The #1 or #2 hit is utterly irrelevant: nothing to do with US or Real-ID (zero mentions), it's about New South Wales, Australia (lots of mentions of "NSW"):

> ‘Tough to Forge’ Digital Driver’s Licenses Are—Yep—Easy to Forge. Researchers found a litany of security flaws that allow simple, quick, and cheap forgeries in Australia. https://www.wired.com/story/digital-drivers-license-forgery-...




That's still a relevance fail: "Real ID" driver's license [0] refers to the 2005 US improved standard in driver's license, which was intended to be harder to forge. Which is the entire point of the Google query. (We all know pre-Real-ID driver's licenses could be forged, that's not at issue.)

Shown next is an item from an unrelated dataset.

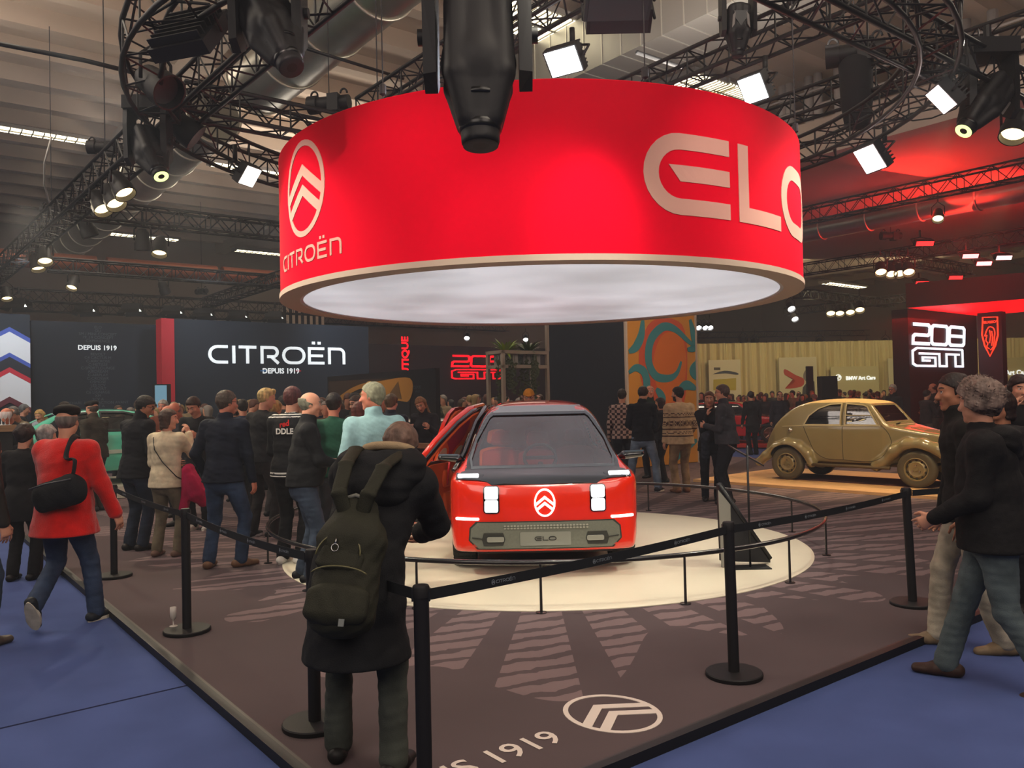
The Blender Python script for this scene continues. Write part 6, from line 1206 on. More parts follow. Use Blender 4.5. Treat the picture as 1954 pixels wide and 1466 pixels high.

But that link is a 2002 article at least about the US, but not Real ID.

(any random hit for ""real ID" forgery" in the last 18(!) years would be better)

[0]: https://en.wikipedia.org/wiki/Real_ID_Act


What were the other links on Kagi? As far as this query goes, neither Google nor Kagi seem to get it right. Google gets the country wrong and Kagi misses the “Real ID” part. The difference is, you’re paying for the second mistake.

I will also add that the particular link you showed is a 7300 word document from 2002, most of which has nothing to do with ID cards at all. It’s at a college graduate reading level and would take 26 minutes for someone to read according to wordcounter.net.